Sampailah saya di sebuah perkampungan kecil. Honai berkelompok kecil menyebar diantara punggungan bukit. Pukul 4 sore waktu setempat saya disana dan disambut oleh Kepala Suku, Bapak Asilong Hasegem. Di depan saya terdapat honai-honai yang dibuat khusus untuk para tamu, namun yang unik di tengah-tengahnya berkibar sang saka merah putih dengan gagahnya.
Bukan hal yang asing lagi bahwa di Papua banyak konflik, terutama dengan separatisme. Bukan itu yang ingin saya bicarakan, namun ketaatan warganya kepada aparat pemerintahan. Lupakan orde baru yang penuh tekanan dengan DOM-nya, saya kira kini sudah berbeda. Namun ketaatan itu yang patut menjadi contoh dan teladan di tempat lain yang memiliki zona nyaman dan aman.
Bendera yang warna merah mulai luntur dengan sisi terluar sudah tercabik-cabik oleh angin dan cuaca ini masih garang berkibar diganasnya lembah baliem. Setiap matahari terbit pak Albert sudah menaikan satu tiang penuh, dan menjelang matahari terbenam kembali menurunkannya. 7 hari dalam satu minggu bendera ini naik turun setiap pagi dan sore. Mereka bukanlah aparat pemerintah atau pegawai negeri, tetapi begitu taat menjalankan pesan dari pemerintah setempat.
- Meraka tidak tahu Indonesia Raya apalagi menyanyikannya. Jangankan mereka, orang tua mereka juga tidak tahu, tetapi mereka tahu bagimana mengibarkan merah putih dan taat pada pemerintah (dok.pri).
Saya lantas bertanya kepada 2 anak kecil yang bernaman Alex dan Agun yang bermarga Elopore. Ingus kering di bawah lobang hidung mereka adalah sebuah makna betapa mereka kurang mendapat perhatian tentang kesehatan. “Kalian bisa menyanyi lagu Indonesia Raya tidak..?” tanya saya dan keduanya pun menggelengkan kepala. Anak kelas 4 dan 6 SD tidak bisa menyanyikan lagu Kebangsaan, namun bukan mereka tidak bisa menyanyi sebab mereka lebih hafal lagu-lagu gereja.

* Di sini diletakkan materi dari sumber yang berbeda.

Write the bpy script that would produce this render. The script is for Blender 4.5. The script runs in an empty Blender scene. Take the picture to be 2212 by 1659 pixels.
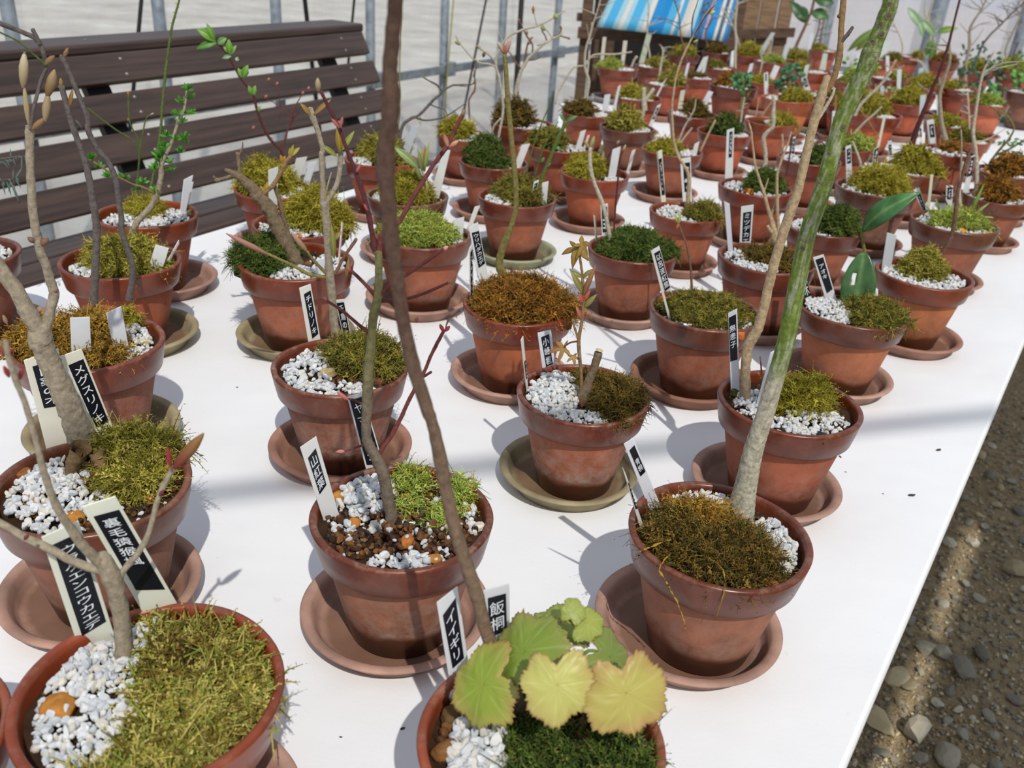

Pertemuan saya selanjutnya adalah dengan Bapak Yudas Elopere sebagai perangkat desa dan guru sekaligus Gembala Gereja. Saat saya tanya, kenapa anak-anak tidak bisa menyanyikan lagu Indonesia Raya, dia menjawab “jangankan anak-anak, saya juga tidak tahu”. “Guru SD saja tidak tahu” tanya saya. “Saya guru karena hanya bisa membaca, menulis dan berhitung saja, sisanya saya tidak tahu” jawabnya sambil tertawa. Ahhirnya dia bercerita awalnya menjadi guru. Dia peduli dengan pendidikan, dan dia mengajarkan apa yang dia ketahui, itu saja selebihnya tidak ada. Pendidikan formalnya tidak ada, sebab dia bisa baca, tulis dan berhitung dari misionaris.
- Andaikata ini bangunan sekolah, pasti banyak peminatnya. Jauhnya lokasi di tengah-tengah lembah dan sulitnya medan adalah penghalangnya. Namun sayang bangunan ini sepi sekali (dok.pri).
Inilah potret pendidikan dan rasa nasionalisme. Sangat menarik sekali sekaligus memprihatinkan. Mungkin di daerah lain di Papua banyak yang sudah maju, tetapi tidak sedikit juga yang masih jauh ketinggalan. Memang benar dan nyata film Denias karya Sineas Ari Sihasale.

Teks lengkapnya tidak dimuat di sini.